In any event the Trade Unions (Recognition) Act did not in any way limit the Grievors’ (or the petitioners’) entitlement to exercise any of their constitutional rights to which reference has been made in this decision.


Furthermore, the Tribunal notes that there was no material put forward to suggest that the Grievors or for that matter the Union, intended to proceed in a manner which was inconsistent with the provisions of either the Trade Unions Act Cap 96 or the Trade Disputes Act.


The Tribunal notes that the petition did not threaten strike action in the sense that if the issues were not dealt with, strike action would follow. The petition said that strike action could be a consequence.
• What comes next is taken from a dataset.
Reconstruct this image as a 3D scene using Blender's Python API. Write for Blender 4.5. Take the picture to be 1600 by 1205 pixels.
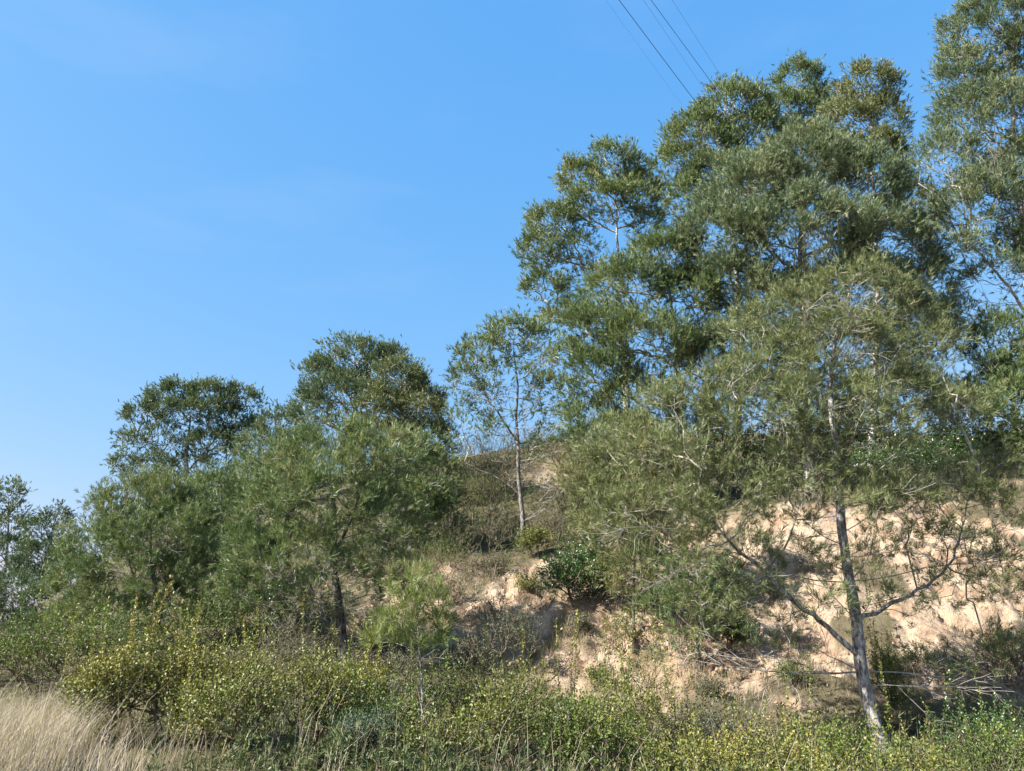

The Tribunal has therefore concluded that neither the preparation of the petition nor its contents constituted misconduct and certainly not serious misconduct which would justified the penalty of summary dismissal pursuant to clause 8.2 of the Agreement dated 14 February 2003. That clause essentially reflected the provisions of section 28 of the Employment Act Cap 92. The dismissal was therefore wrong and unreasonable.


The procedure followed by the Employer was manifestly unfair. The Grievors were not specifically charged with a disciplinary offence. They were not informed that they might bring a union representative to the meeting. They were not given an opportunity to mitigate in relation to penalty.


Furthermore, Dr Wolfigamm was present during the meeting with each of the Grievors and Mr Hickling. There were issues in the petition which concerned Dr Wolfigamm. He was an interested party and should not have been present when Mr Hickling spoke to each of the Grievors. He remained in the room with Mr Hickling when each Grievor left at the end of his/her meeting. There was the perception that Dr Wolfigamm participated in the decision making process.


These matters as well as amounting to breaches of procedural fairness in themselves also constituted a breach of clause 8.1 of the Agreement between the parties dated 14 February 2003.


The Tribunal is also satisfied that the Employer has breached the implied term in the contract of service of each Grievor which required the Employer to deal fairly with the employee even in the context of dismissal. The Tribunal is satisfied that the dismissal was carried out in a manner that was humiliating.


As a result the Tribunal has concluded that the dismissals were unfair, wrong, without due process and in breach of clause 8 of the Agreement.


In this case, re-instatement is not appropriate as the Grievors did not seek re-instatement for various reasons which each explained in their evidence. The Union belatedly acknowledged this at the end of the hearing.


In determining an appropriate remedy, the Tribunal does take into account the evidence given by Mr Koroi as to the financial position of the Employer. Under the circumstances, each of the Grievors is awarded three months wages in respect of the unfair and wrongful summary dismissal.


AWARD


The summary dismissal of each of the four Grievors was unfair, wrongful without due process and in breach of Clause 8 of the Agreement dated 14 February 2003.


Each Grievor is awarded three months’ wages as re-instatement is not appropriate.


DATED at Suva this 28th day of February 2008.